IFRS is being used in more than 100 countries and about 40 percent of Fortune Global 500 companies, said Sam Hicks, an accounting and information systems associate professor who is coordinating the initiative in Pamplin. “With the Securities and Exchange Commission considering allowing U.S. multinationals to use IFRS in the near term — perhaps as early as 2011 — the speedy integration of IFRS into accounting curricula is an important challenge for business schools,” he said.

With an $81,000 grant from Deloitte, Hicks is working with a team of faculty members and graduate students to prepare teaching materials aimed at helping professors to incorporate in their courses the differences between IFRS and U.S. accounting rules for financial reporting, known as U.S. GAAP (Generally Accepted Accounting Principles).

Large accounting firms already have relevant fact sheets and reports, and links to these resources are being compiled by the team, Hicks said, but “we are really focusing on classroom materials for use this fall and beyond.” The materials being developed include summaries of the major differences between IFRS and U.S. GAAP and the problems of transition, exam questions for faculty use, and cases and exercises for student use. “At the intermediate accounting level,” Hicks said, “students learn best by analyzing a single transaction and applying the appropriate accounting standard, in this case, the IFRS, to that transaction."

Doctoral students Rebecca Fay and Jennifer Edmonds, who are specializing in auditing, are writing most of the materials, he said. Accounting and information systems faculty members John Brozovsky and Patty Lobingier are reviewing and testing the materials.

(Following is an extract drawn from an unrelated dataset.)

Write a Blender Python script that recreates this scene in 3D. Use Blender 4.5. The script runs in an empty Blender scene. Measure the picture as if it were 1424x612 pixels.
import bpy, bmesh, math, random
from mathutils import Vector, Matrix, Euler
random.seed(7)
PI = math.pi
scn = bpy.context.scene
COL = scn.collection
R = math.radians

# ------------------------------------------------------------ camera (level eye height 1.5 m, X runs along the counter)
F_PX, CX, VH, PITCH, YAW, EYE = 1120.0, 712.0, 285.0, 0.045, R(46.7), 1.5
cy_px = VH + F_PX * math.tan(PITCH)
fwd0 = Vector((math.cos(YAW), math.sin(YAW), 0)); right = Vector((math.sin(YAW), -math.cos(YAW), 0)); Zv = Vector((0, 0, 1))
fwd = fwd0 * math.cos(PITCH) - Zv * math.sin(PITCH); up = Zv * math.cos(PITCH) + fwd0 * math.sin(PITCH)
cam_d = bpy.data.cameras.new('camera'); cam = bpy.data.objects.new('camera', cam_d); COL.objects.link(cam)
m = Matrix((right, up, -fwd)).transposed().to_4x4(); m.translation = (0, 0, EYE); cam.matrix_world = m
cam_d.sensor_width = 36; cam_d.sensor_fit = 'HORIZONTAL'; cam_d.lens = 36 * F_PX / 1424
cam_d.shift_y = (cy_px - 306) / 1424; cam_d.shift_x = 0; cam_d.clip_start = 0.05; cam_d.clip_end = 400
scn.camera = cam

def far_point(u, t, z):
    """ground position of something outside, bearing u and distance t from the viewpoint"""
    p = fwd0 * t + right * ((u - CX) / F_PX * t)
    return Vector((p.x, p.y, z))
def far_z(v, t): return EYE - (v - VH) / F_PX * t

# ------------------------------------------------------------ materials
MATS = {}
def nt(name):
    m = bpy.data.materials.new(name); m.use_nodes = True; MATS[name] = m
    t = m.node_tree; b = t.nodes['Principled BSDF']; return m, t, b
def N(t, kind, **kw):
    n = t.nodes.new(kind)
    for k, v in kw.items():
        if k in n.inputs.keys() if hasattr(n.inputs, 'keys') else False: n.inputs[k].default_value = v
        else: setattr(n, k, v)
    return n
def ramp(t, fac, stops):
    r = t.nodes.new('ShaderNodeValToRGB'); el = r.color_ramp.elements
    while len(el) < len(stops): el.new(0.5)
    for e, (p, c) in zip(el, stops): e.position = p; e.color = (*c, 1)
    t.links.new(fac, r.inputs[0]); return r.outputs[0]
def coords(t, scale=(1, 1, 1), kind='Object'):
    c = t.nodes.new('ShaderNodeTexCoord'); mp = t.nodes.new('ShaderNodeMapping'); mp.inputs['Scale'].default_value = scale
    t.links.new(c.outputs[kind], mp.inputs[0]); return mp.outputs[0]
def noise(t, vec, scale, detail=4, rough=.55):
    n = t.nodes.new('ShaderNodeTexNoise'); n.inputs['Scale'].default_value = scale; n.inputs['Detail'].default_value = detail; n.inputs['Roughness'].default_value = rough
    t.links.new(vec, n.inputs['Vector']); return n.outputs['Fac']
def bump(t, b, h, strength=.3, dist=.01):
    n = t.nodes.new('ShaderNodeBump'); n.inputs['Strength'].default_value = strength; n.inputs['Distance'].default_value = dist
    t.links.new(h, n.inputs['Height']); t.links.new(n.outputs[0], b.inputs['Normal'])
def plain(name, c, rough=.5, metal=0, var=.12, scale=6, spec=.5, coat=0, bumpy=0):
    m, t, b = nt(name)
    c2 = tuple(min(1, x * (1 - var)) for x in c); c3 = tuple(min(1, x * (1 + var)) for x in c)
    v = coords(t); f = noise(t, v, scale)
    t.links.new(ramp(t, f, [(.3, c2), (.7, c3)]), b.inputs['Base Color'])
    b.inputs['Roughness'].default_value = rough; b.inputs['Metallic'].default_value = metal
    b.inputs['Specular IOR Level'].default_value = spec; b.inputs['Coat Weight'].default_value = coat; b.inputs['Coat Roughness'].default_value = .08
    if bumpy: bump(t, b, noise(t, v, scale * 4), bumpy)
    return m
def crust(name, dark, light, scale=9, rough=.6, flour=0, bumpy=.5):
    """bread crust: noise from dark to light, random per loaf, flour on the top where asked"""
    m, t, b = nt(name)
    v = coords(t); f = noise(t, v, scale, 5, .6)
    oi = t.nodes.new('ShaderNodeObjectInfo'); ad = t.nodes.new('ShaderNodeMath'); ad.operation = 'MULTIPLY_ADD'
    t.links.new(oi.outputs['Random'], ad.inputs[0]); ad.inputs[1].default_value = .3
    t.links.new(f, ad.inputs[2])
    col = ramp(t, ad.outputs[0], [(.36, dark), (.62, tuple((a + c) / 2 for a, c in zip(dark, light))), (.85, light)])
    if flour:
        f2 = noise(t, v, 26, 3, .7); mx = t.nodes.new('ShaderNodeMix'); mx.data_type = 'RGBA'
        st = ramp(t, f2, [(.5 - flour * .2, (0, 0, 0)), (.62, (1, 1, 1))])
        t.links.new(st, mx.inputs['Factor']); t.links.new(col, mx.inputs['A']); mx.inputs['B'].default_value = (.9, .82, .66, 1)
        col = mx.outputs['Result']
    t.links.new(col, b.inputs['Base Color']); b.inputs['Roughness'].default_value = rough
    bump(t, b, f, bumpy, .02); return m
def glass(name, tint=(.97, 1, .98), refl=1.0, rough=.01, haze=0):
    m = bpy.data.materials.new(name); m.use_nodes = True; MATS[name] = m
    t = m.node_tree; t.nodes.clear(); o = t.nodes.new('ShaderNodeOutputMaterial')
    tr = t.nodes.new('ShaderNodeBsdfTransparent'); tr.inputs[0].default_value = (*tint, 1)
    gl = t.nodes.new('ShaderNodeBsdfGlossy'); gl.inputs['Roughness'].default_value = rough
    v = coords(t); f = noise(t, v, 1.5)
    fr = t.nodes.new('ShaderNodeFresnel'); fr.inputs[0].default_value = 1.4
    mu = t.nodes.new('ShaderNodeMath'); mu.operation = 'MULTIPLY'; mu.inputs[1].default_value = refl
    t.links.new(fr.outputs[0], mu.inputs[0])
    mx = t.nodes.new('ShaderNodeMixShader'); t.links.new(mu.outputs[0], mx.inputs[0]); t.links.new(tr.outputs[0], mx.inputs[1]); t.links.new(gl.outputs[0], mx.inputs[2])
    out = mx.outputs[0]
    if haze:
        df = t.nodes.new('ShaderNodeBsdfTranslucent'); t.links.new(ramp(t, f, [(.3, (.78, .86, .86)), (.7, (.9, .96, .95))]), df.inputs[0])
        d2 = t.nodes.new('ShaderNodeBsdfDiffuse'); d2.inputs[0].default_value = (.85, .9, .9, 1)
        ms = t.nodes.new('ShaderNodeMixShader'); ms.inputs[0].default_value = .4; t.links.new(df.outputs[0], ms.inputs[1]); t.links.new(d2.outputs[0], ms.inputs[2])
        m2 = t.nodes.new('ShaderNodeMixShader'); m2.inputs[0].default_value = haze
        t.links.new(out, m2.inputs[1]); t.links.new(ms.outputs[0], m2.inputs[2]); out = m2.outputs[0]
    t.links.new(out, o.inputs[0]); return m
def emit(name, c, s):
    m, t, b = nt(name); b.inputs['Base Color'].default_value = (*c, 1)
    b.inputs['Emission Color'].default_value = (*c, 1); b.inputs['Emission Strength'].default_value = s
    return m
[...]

They presented their plan of work to a meeting of the Federation of Schools of Accounting, sponsored by Deloitte in May.

The finished product, Hicks said, will be presented at the annual meeting of the American Accounting Association (the national organization of accounting professors) in August and made available to all accounting professors through the association’s website.

D.J. Gannon, partner and leader of Deloitte’s IFRS Center of Excellence in the United States, said that existing curriculum materials have “scant amounts of IFRS content.” Textbooks, he said, “normally publish on a three- to four-year cycle. And faculty are pressed for time to create meaningful course materials that will help students understand IFRS and U.S. GAAP.”

At Deloitte, Gannon said, “we recognize our responsibility to step forward and help academia educate and prepare tomorrow’s accounting professionals to apply this new language of accounting and financial reporting.” Deloitte will also contribute case studies for use in the classroom and the expertise of its professionals as guest lecturers on campus.

Ohio State University is the other school that will develop IFRS materials for its curriculum with assistance from Deloitte, which anticipates working with additional institutions through its newly formed International Financial Reporting Standards University Consortium.